Tanzania: Consumer inflation eased to 3.6% y/y in June from 4.0% in May, which was in line with our expectations. CPI rose by 0.1% m/m, lower than the prior month’s 0.2% increase, mainly driven by lower food costs. The food & non-alcoholic beverages index decreased by 0.3% m/m, which together with moderation in restaurants & hotels and furnishings, contributed to slowing inflation.
Transport prices were flat over the month, while housing & utilities costs rose at the same pace as the prior month. The remaining eight subcomponents were either unchanged or posted a moderation in price increases barring clothing & footwear, health, recreation & culture and miscellaneous goods & services. Looking ahead, we expect favourable food and fuel base effects to continue to drive inflation lower, though the recent currency weakness poses a risk.
We expect inflation to average 4.0% in 2023, lower than last year’s 4.3%, and for it to remain below the Bank of Tanzania’s (BoT) 5.4% medium-term target. In the June Monetary Policy Statement, the Bank said that it will continue implementing less accommodative monetary policy under the current framework in the first half of FY2023/24 and move to an interest rate-based monetary policy framework only in H2 FY2023/24. We therefore believe the MPC will keep the policy rate unchanged for the remainder of the year, in contrast to our earlier expectation of a 100bp hike.
Separately, the pace of economic growth slowed to 3.6% y/y in Q4 22 from 5.0% in the prior quarter, bringing full-year 2022 growth to 4.7% (2021: 4.9%). This was in contrast to our expectation for growth to slow to only 4.8% y/y in the fourth quarter and average 5.2% for the full year.
The moderation in the pace of economic momentum was broad-based, barring mining, water, finance, administrative services, and other services, which recorded faster growth rates. For the full year, weaker agricultural sector growth, which increased by 3.3% compared with 3.9% in the prior year, weighed on overall growth. In contrast, growth in industrial output and services rose by 5.5% and 5.2%, respectively, up from 5.4% and 5.0% in 2021.
We expect the benign inflationary environment, coupled with an improvement in weather conditions and continued pick-up in tourism activity, to support the economic recovery, with growth likely averaging 5.0-5.5% in 2023.
Nigeria: The African Development Bank yesterday, through a speech by its Director General of the Nigeria Country Office, Lamin Barrow, listed some of the factors preventing Nigeria’s economy from reaching its full potential.
The Bank noted that some of the major bottlenecks included macroeconomic instability, low productivity, inadequate access to credit for small and medium-size enterprises, and infrastructure and logistics deficiencies, especially inadequate power supply. He added that in order to remove the barriers to non-oil trade and exports, the country must decisively fix its power supply. The Bank also called on the government to improve tax collection and tax administration and enhance the efficiency of public investment programmes. Policies are also needed to enhance agriculture sector productivity and develop value chains in the sector.

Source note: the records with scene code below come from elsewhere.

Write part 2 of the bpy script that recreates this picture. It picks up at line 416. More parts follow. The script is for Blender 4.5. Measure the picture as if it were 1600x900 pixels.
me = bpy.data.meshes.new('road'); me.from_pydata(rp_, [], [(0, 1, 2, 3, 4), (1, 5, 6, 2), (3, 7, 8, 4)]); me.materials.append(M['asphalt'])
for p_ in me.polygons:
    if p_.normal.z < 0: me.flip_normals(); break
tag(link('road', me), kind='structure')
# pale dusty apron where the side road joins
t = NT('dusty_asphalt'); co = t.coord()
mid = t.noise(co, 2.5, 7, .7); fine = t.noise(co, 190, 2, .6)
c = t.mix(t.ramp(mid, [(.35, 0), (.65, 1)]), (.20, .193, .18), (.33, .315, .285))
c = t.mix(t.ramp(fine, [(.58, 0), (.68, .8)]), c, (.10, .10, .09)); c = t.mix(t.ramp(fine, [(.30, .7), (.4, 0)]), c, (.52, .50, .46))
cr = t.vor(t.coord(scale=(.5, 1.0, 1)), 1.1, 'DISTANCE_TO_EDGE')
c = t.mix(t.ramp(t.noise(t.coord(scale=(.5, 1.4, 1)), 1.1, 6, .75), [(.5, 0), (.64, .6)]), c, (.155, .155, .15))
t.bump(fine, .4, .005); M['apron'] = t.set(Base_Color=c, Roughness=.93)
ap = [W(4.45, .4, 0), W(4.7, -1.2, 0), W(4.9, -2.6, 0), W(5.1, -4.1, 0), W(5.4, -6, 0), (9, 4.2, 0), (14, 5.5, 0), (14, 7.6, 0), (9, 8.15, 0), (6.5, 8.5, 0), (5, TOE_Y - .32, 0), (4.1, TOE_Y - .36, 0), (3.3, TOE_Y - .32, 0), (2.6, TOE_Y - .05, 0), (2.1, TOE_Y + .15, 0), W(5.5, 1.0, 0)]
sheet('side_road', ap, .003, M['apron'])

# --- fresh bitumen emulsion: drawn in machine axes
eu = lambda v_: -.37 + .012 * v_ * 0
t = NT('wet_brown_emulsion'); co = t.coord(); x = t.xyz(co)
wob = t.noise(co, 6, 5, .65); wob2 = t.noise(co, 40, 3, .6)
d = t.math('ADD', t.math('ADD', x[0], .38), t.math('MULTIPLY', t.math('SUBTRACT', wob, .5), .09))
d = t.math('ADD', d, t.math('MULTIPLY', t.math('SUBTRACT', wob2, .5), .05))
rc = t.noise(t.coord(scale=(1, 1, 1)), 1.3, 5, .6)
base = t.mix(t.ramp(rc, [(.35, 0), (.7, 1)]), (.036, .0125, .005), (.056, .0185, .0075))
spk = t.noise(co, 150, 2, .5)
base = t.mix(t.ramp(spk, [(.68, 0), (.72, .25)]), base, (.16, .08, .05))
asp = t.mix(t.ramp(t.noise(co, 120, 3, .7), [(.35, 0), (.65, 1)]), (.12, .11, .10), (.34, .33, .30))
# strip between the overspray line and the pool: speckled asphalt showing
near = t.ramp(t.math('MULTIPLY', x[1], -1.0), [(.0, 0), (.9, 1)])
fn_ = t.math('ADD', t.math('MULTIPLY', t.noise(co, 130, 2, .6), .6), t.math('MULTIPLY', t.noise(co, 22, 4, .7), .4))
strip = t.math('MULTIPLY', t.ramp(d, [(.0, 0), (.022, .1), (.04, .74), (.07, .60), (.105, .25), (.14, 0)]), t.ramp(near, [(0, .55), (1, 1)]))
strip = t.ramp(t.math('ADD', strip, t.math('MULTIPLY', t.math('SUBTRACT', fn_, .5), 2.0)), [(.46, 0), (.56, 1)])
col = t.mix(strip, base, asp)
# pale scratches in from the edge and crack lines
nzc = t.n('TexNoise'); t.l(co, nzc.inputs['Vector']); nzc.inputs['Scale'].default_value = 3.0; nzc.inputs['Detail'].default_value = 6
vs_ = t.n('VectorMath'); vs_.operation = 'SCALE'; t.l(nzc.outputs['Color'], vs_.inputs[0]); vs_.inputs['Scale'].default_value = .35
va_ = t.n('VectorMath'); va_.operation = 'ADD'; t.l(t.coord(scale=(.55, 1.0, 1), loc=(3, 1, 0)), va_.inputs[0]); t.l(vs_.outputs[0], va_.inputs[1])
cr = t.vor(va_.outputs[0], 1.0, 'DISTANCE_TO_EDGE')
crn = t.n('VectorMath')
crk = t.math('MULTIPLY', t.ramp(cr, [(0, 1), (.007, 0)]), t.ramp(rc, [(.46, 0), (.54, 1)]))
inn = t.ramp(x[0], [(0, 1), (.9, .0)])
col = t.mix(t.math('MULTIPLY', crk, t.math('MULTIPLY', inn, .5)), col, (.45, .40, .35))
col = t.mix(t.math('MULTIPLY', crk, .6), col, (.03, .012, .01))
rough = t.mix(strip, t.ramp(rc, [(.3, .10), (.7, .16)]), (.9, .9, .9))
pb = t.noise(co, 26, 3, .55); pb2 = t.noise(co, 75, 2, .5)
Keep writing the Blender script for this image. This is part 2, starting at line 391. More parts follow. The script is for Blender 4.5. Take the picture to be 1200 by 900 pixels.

The Bank is concerned about the country remaining a net importer of food despite generous endowment of arable land, although the Bank is supporting the implementation of a USD518mn Special Agro-Industrial Processing Zone. Barrow cited a World Bank study that suggested that Nigeria would need USD3tn by 2050 to address its huge infrastructure needs. He estimates that it may take Nigeria 300 years to provide a minimum level of infrastructure needed for development. Hence, he called on Nigeria to mobilise the private sector for infrastructure development and service delivery, which would also reduce pressure on public finances (This Day).
Kenya: The High Court has extended the freeze order granted on 30 June against the implementation of the 2023 Finance Act until the case is deliberated on. The petitioners argue that the Finance Act is unconstitutional and that it was implemented without following due procedure.
This poses an additional risk to the National Treasury’s revenue outlook tabled in the FY2023/24 Budget. In our note (Kenya Budget: Revenue optimism poses slippage risks, 22 June 2023), we argued that the FY2023/24 deficit is likely to come in at 4.9% of GDP, higher than the National Treasury’s 4.4% projection, as we believe the government’s ambitious revenue projections are unlikely to materialise. The temporary suspension of the 2023 Finance Act could see the deficit print much higher than we currently anticipate. The freeze also complicates our inflation and monetary policy outlooks. With the Energy and Petroleum Regulatory Authority (EPRA) having increased the prices of petrol, diesel and kerosene by 7.4% m/m on 1 July on the back of changes in the VAT rate, we had expected inflation to climb higher and for the Central Bank to hike the policy rate by another 100bp. A reversal of the price increases poses a risk to our views.